Se é inegável que no período de grande tensão que viria a culminar na revolução islâmica o cinema iraniano captava com mestria as convulsões sociais e políticas do país, também o é que, nos últimos anos, há uma geração de realizadores, de Panahi, Rasoulof ou recentemente Saeed Roustayi (realizador de "A Lei de Teerão" e de "Os Irmãos de Leila"), que, para lá dos exercícios estéticos ou narrativos do cinema, têm procurado explorar as questões políticas e sociais mais proeminentes, enfatizando o choque entre os costumes e a modernidade dos tempos que vivemos.
 
Mas no caso de Panahi há mais: há uma prova singular de resistência pessoal e artística de alguém que tem sido constantemente perseguido pela justiça. Nos seus filmes assistimos a pequenas histórias que se confundem com a própria história do realizador, num jogo entre realidade e ficção que se torna muitas vezes impossível de dissociar. É o que acontece em "Ursos não há", mais um filme "proibido", que está agora em exibição nas salas de cinema portuguesas depois de ter sido distinguido no festival de Veneza com um prémio especial do júri.
 
Em "Ursos não há", Panahi dá corpo a um realizador que vai de Teerão para uma pequena aldeia junto à fronteira com a Turquia e a partir daí lidera uma equipa de filmagens que está em território turco a retratar o drama de um casal exilado que tenta chegar ilegalmente à Europa Ocidental.
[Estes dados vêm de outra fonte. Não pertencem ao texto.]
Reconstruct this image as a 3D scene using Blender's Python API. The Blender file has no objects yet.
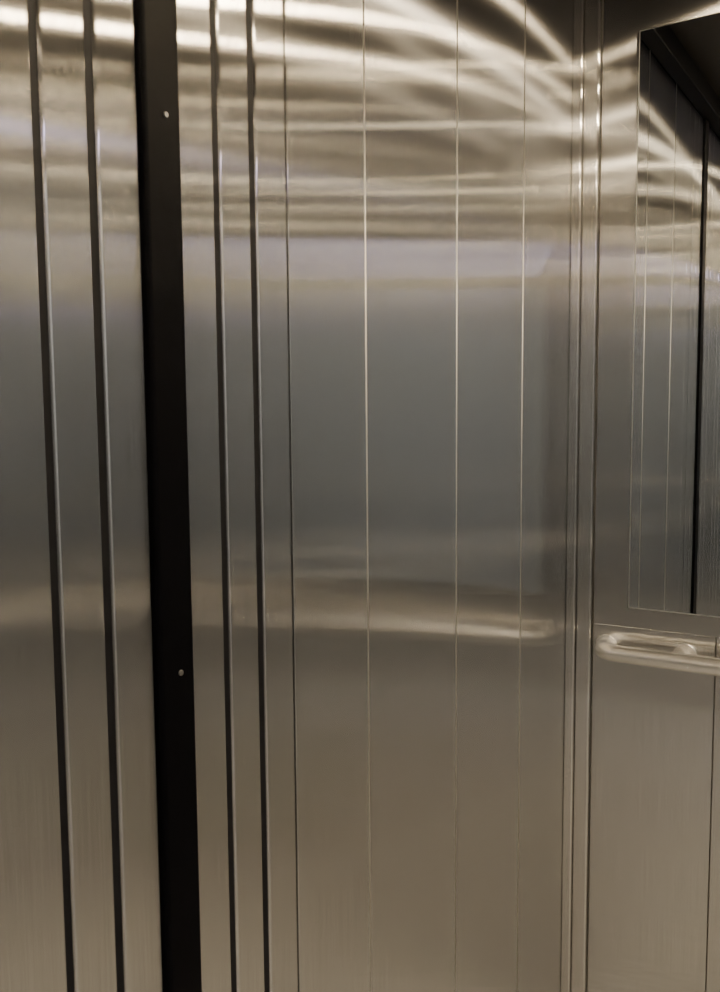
import bpy, bmesh, math
from mathutils import Vector, Matrix
D=bpy.data
XL=-0.64; XR=0.96; YB=1.96; YF=-0.55; ZC=2.50
def link(o,parent=None):
    bpy.context.scene.collection.objects.link(o)
    if parent: o.parent=parent
    return o
def nodes(name):
    m=D.materials.new(name); m.use_nodes=True
    nt=m.node_tree; return m,nt,nt.nodes['Principled BSDF']
def simple(name,col,rough=.5,metal=0.,noise=0.,spec=.5):
    m,nt,b=nodes(name)
    b.inputs['Roughness'].default_value=rough; b.inputs['Metallic'].default_value=metal
    b.inputs['Specular IOR Level'].default_value=spec
    n=nt.nodes.new('ShaderNodeTexNoise'); n.inputs['Scale'].default_value=60
    r=nt.nodes.new('ShaderNodeValToRGB')
    r.color_ramp.elements[0].position=.3; r.color_ramp.elements[1].position=.7
    r.color_ramp.elements[0].color=[c*(1-noise) for c in col]+[1]
    r.color_ramp.elements[1].color=[min(1,c*(1+noise)) for c in col]+[1]
    tc=nt.nodes.new('ShaderNodeTexCoord')
    nt.links.new(tc.outputs['Object'],n.inputs['Vector'])
    nt.links.new(n.outputs['Fac'],r.inputs['Fac']); nt.links.new(r.outputs['Color'],b.inputs['Base Color'])
    return m
def brushed(name,col,ax=.20,ay=.0035,wave=.0016,wscale=1.5):
    """vertical hairline stainless: wide horizontal lobe (ax), tight vertical lobe (ay)"""
    m,nt,b=nodes(name); N=nt.nodes; L=nt.links
    N.remove(b)
    gl=N.new('ShaderNodeBsdfAnisotropic'); gl.distribution='GGX'
    gl.inputs['Roughness'].default_value=(ax*ay)**.25
    gl.inputs['Anisotropy'].default_value=-(1-math.sqrt(ay/ax))
    L.new(gl.outputs[0],N['Material Output'].inputs['Surface'])
    geo=N.new('ShaderNodeNewGeometry')
    cr=N.new('ShaderNodeVectorMath'); cr.operation='CROSS_PRODUCT'; cr.inputs[0].default_value=(0,0,1)
    L.new(geo.outputs['Normal'],cr.inputs[1]); L.new(cr.outputs[0],gl.inputs['Tangent'])
    tc=N.new('ShaderNodeTexCoord')
    mp=N.new('ShaderNodeMapping'); mp.inputs['Scale'].default_value=(500,500,6)
    L.new(tc.outputs['Object'],mp.inputs['Vector'])
    g=N.new('ShaderNodeTexNoise'); g.inputs['Scale'].default_value=1; g.inputs['Detail'].default_value=2
    L.new(mp.outputs[0],g.inputs['Vector'])
    mr=N.new('ShaderNodeMapRange'); mr.inputs['To Min'].default_value=.83; mr.inputs['To Max'].default_value=1.17
    L.new(g.outputs['Fac'],mr.inputs['Value'])
    mx=N.new('ShaderNodeVectorMath'); mx.operation='SCALE'; mx.inputs[0].default_value=col
    L.new(mr.outputs[0],mx.inputs['Scale']); L.new(mx.outputs[0],gl.inputs['Color'])
    oi=N.new('ShaderNodeObjectInfo')
    ad=N.new('ShaderNodeVectorMath'); ad.operation='ADD'
    sc=N.new('ShaderNodeVectorMath'); sc.operation='SCALE'; sc.inputs[0].default_value=(.5,.7,.12); 
    L.new(oi.outputs['Random'],sc.inputs['Scale'])
    L.new(tc.outputs['Object'],ad.inputs[0]); L.new(sc.outputs[0],ad.inputs[1])
    w=N.new('ShaderNodeTexNoise'); w.inputs['Scale'].default_value=wscale; w.inputs['Detail'].default_value=.6
    L.new(ad.outputs[0],w.inputs['Vector'])
    bp=N.new('ShaderNodeBump'); bp.inputs['Distance'].default_value=wave; bp.inputs['Strength'].default_value=1
    L.new(w.outputs['Fac'],bp.inputs['Height']); L.new(bp.outputs[0],gl.inputs['Normal'])
    return m
def emit(name,col,s):
    m,nt,b=nodes(name)
    b.inputs['Base Color'].default_value=(*col,1)
    b.inputs['Emission Color'].default_value=(*col,1); b.inputs['Emission Strength'].default_value=s
    return m
STEEL=brushed('brushed_stainless',(.72,.715,.70))
STEEL_SL=brushed('brushed_stainless_door',(.70,.695,.68),wave=.0012)
STEEL_TR=brushed('trim_stainless',(.80,.79,.77),ax=.18,wave=.0005)
POL=simple('polished_rail_steel',(.98,.97,.95),.27,1,.01)
BACK=simple('joint_backing_steel',(.58,.56,.52),.4,1,.05)
RUB=simple('black_rubber',(.006,.006,.008),.5,0,.2,.2)
BLK=simple('black_seal_plastic',(.002,.002,.003),.4,0,.2,.06)
MIR=simple('mirror_silver',(.95,.97,.97),.0,1,.0)
MED=simple('mirror_polished_edge',(.9,.9,.9),.3,1,.0)
CEIL=simple('dark_ceiling_laminate',(.022,.018,.015),.35,0,.2)
FLO=simple('granite_floor',(.29,.285,.28),.4,0,.4)
LOB=simple('lobby_paint',(.60,.60,.60),.7,0,.04)
SCREW=simple('screw_steel',(.25,.25,.25),.45,1,.05)
WARM=emit('warm_lamp',(1,.80,.53),760)
WARM2=emit('warm_lamp_centre',(1,.81,.56),1000)
WARM3=emit('warm_lamp_small',(1,.79,.50),620)
COOL=emit('lavender_glow',(.62,.58,1.0),4.2)  # glow for the added strip that tints the steel reflections
COOLP=emit('lobby_fill_glow',(1,.99,.96),17)  # glow for the added fill panel outside the cab

def box(name,x0,x1,y0,y1,z0,z1,mat,bev=0,parent=None,seg=3):
    me=D.meshes.new(name); bm=bmesh.new()
    bmesh.ops.create_cube(bm,size=1)
    for v in bm.verts:
        v.co=Vector((x0 if v.co.x<0 else x1, y0 if v.co.y<0 else y1, z0 if v.co.z<0 else z1))
    if bev: bmesh.ops.bevel(bm,geom=bm.edges[:],offset=bev,segments=seg,affect='EDGES',profile=.5)
    bm.to_mesh(me); bm.free(); me.materials.append(mat)
    o=D.objects.new(name,me); link(o,parent)
    if bev:
        for p in me.polygons: p.use_smooth=True
        md=o.modifiers.new('wn','WEIGHTED_NORMAL'); md.keep_sharp=False
    return o
def cyl(name,c,axis,r,h,mat,parent=None,bev=0,seg=40):
    me=D.meshes.new(name); bm=bmesh.new()
    bmesh.ops.create_cone(bm,cap_ends=True,segments=seg,radius1=r,radius2=r,depth=h)
    if bev:
        es=[e for e in bm.edges if len(e.link_faces)==2 and any(len(f.verts)>4 for f in e.link_faces)]
        bmesh.ops.bevel(bm,geom=es,offset=bev,segments=3,affect='EDGES',profile=.5)
    rot=Vector((0,0,1)).rotation_difference(Vector(axis)).to_matrix().to_4x4()
    bmesh.ops.transform(bm,matrix=Matrix.Translation(c)@rot,verts=bm.verts)
    bm.to_mesh(me); bm.free(); me.materials.append(mat)
    for p in me.polygons: p.use_smooth=len(p.vertices)==4
    return link(D.objects.new(name,me),parent)
def tube(name,pts,r,mat,parent=None):
    cu=D.curves.new(name,'CURVE'); cu.dimensions='3D'; cu.bevel_depth=r; cu.bevel_resolution=8; cu.use_fill_caps=True
    s=cu.splines.new('POLY'); s.points.add(len(pts)-1)
    for p,q in zip(s.points,pts): p.co=(*q,1)
    s.use_smooth=True
    o=D.objects.new(name,cu); cu.materials.append(mat)
    return link(o,parent)

floor=box('floor',XL-.1,XR+.1,YF-.1,YB+.1,-.06,0,FLO)
ceiling=box('ceiling',XL-.1,XR+.1,YF-.1,YB+.1,ZC,ZC+.06,CEIL)
box('ceiling_cove_a',XL,XL+.045,YF,YB,ZC-.065,ZC,BLK,.004,ceiling)
box('ceiling_cove_c',XL+.045,XR,YF,YF+.045,ZC-.065,ZC,BLK,.004,ceiling)

wl=box('wall_left',XL-.06,XL-.013,.883,YB,0,ZC,BACK)
ed=[.883,1.064,1.359,1.661,1.953]
for i in range(4):
    g=.0012
    box('panel_%d'%(i+1),XL-.013,XL,ed[i]+g,ed[i+1]-g,.0,ZC,STEEL,.0012,wl,2)
    if i: cyl('joint_bead_%d'%i,(XL-.0006,ed[i],ZC/2),(0,0,1),.0015,ZC-.002,BACK,wl,0,16)

door=D.objects.new('door_1',None); link(door)
box('door_leaf_core',XL-.06,XL-.014,YF,.883,0,ZC,RUB,0,door)
slats=[(.823,.8815),(.760,.812),(.6935,.750),(.5874,.640),(.526,.5776),(.39,.5176)]
y=.382
while y>YF+.06:
    slats.append((y-.052,y)); y-=.0605
slats.append((YF,y))
for i,(a,b) in enumerate(slats):
    box('slat_%d'%(i+1),XL-.014,XL,a,b,0,ZC,STEEL_SL,.0035,door,4)
for i,(a,b) in enumerate([(.812,.823),(.750,.760),(.5776,.5874),(.5176,.526),(.382,.390)]):
    box('rubber_joint_%d'%(i+1),XL-.014,XL-.003,a,b,0,ZC,RUB,0,door)
box('meeting_seal',XL-.014,XL+.008,.641,.692,0,ZC,BLK,.005,door,4)
for i,z in enumerate((1.748,1.184,.62,2.3)):
    cyl('seal_screw_%d'%(i+1),(XL+.0085,.669,z),(1,0,0),.0030,.003,SCREW,door,.0008,20)

post=box('trim_1',XL,XL+.022,YB-.016,YB+.02,0,ZC,STEEL_TR,.004,None,4)
box('post_face',XL+.0225,XL+.057,YB-.008,YB+.02,0,ZC,STEEL_TR,.005,post,5)
box('post_return',XL-.012,XL+.004,YB-.004,YB+.02,0,ZC,STEEL_TR,.002,post)

wb=box('wall_back',XL,XR+.1,YB+.013,YB+.06,0,ZC,BACK)
xs=[XL+.060,-.316,.16,.65,XR]
for i in range(4):
    box('back_panel_%d'%(i+1),xs[i]+.0012,xs[i+1]-.0012,YB,YB+.013,0,.975,STEEL,.0012,wb,2)
box('back_field',xs[0]+.0012,XR,YB,YB+.013,.975,ZC,STEEL,.0012,wb,2)
# mirror hung a touch out of parallel
P=Vector((-.500,YB-.003,0)); TR=Matrix.Translation(P)@Matrix.Rotation(math.radians(-.8),4,'Z')@Matrix.Translation(-P)
mir=box('wall_mirror',-.500,.80,YB-.006,YB+.010,1.02,2.25,MED,.0008)
mg=box('mirror_glass',-.498,.798,YB-.0065,YB-.0055,1.022,2.248,MIR,0,mir)
for o in (mir,mg): o.data.transform(TR)

wr=D.objects.new('wall_right',None); link(wr)
box('right_panel_a',XR,XR+.05,YF,-.30,0,ZC,STEEL,0,wr)
box('right_panel_b',XR,XR+.05,.62,YB,0,ZC,STEEL,0,wr)
box('right_header',XR,XR+.05,-.30,.62,2.10,ZC,STEEL,0,wr)
glow_strip=box('lavender_glow_strip',XR-.02,XR,-.30,.9,2.165,2.19,COOL,.003)  # unseen glowing strip, added to give the lavender band on the left wall
wf=box('wall_front',XL,XR,YF-.05,YF,0,ZC,STEEL)
box('lobby_floor',XR+.1,XR+2,YF-1,YB,-.06,0,FLO)
box('wall_lobby',XR+2,XR+2.1,YF-1,YB,0,2.8,LOB)
box('lobby_ceiling',XR+.1,XR+2,YF-1,YB,2.8,2.9,LOB)
box('wall_lobby_side',XR+.1,XR+2,YF-1.1,YF-1,0,2.8,LOB)
box('wall_lobby_end',XR+.1,XR+2,YB,YB+.1,0,2.8,LOB)
box('lobby_fill_panel',XR+.7,XR+1.3,-.6,.9,2.77,2.8,COOLP,.004)  # added glowing panel, unseen; fills the cab through the right-hand opening

def rail(name,p0,p1,nrm,brs):
    e=D.objects.new(name,None); link(e)
    p0=Vector(p0);p1=Vector(p1);n=Vector(nrm);u=(p1-p0).normalized()
    off=.060;R=.034;pts=[]
    pts.append(p0)
    for k in range(0,17):
        a=k/16*math.pi/2
        pts.append(p0+n*(off-R)+u*(R-R*math.cos(a))+n*(R*math.sin(a)))
    for k in range(0,17):
        a=math.pi/2-k/16*math.pi/2
        pts.append(p1+n*(off-R)-u*(R-R*math.cos(a))+n*(R*math.sin(a)))
    pts.append(p1)
    tube('rail_tube',pts,.019,POL,e)
    for i,t in enumerate(brs):
        q=p0+u*t
        cyl('bracket_rose_%d'%i,q+n*.004,n,.026,.008,POL,e,.002)
        tube('bracket_arm_%d'%i,[q+n*.006,q+n*.03,q+n*.05],.009,POL,e)
    for q in (p0,p1): cyl('end_rose',q+n*.003,n,.025,.006,POL,e,.0015)
    return e
rail('handrail',(-.547,YB,.928),(.82,YB,.928),(0,-1,0),[.17,.70,1.22])
rail('handrail',(XR,1.84,.928),(XR,.72,.928),(-1,0,0),[.2,.92])

for i,(x,yy) in enumerate([(.02,.15),(.68,.15),(.36,1.06),(.02,1.52),(.36,1.66),(.70,1.60)]):
    d=D.objects.new('recessed_downlight',None); link(d)
    r=.034 if i<3 else .026
    cyl('bezel',(x,yy,ZC-.004),(0,0,1),r+.016,.008,SCREW,d,.002)
    cyl('lamp_lens',(x,yy,ZC-.0095),(0,0,1),r,.004,WARM2 if i==2 else (WARM if i<2 else WARM3),d)

w=D.worlds.new('world'); bpy.context.scene.world=w; w.use_nodes=True
w.node_tree.nodes['Background'].inputs[0].default_value=(.05,.05,.055,1)

cam=D.cameras.new('camera'); co=D.objects.new('camera',cam); link(co)
cam.sensor_fit='VERTICAL'; cam.sensor_height=36; cam.lens=880/992*36; cam.clip_start=.02
co.location=(0,0,1.45)
M=Matrix.Rotation(math.radians(31.5),4,'Z')@Matrix.Rotation(math.radians(90-5.2),4,'X')@Matrix.Rotation(math.radians(-.47),4,'Z')
co.rotation_euler=M.to_euler()
bpy.context.scene.camera=co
Como ele, este realizador não pode ultrapassar a fronteira mas quer estar perto da sua equipa. Uma espécie de autorretrato mas que, para todos os efeitos e porque estamos no Irão, é apenas um filme. E depois está lá tudo, as metáforas e as dicotomias todas: o ambiente ultraconservador que paira sobre o Irão, os costumes e as tradições que ainda dominam as aldeias, as distâncias, para lá dos meros quilómetros, que separam a urbe da ruralidade.
 
Panahi foi libertado esta sexta-feira sob o pagamento de uma fiança mas os contornos sobre o que lhe irá acontecer a partir daqui são ainda dúbios, apesar das múltiplas manifestações de solidariedade internacional que tem recebido. Em outubro do ano passado, e apesar de o realizador ter continuado preso até agora, o Supremo Tribunal do Irão anulou a sentença a que tinha sido condenado em 2010 e ordenou um novo julgamento.
 
O certo é que, mesmo sob todas as proibições, Panahi dificilmente parará de filmar. Porque, nas suas palavras, "a esperança de criar novamente é uma razão para existir". “Somos cineastas, para nós viver é criar. Mas o trabalho que fazemos não só não tem apoios como o governo nos trata como criminosos. Muitos de nós fomos proibidos de fazer filmes, outros foram obrigados ao exílio ou limitados ao isolamento. Ainda assim, a esperança de podermos criar novamente é uma razão para existirmos", escreveu Panahi numa carta dirigida ao Festival de Cinema de Veneza quando estava preso na cadeia de Evin.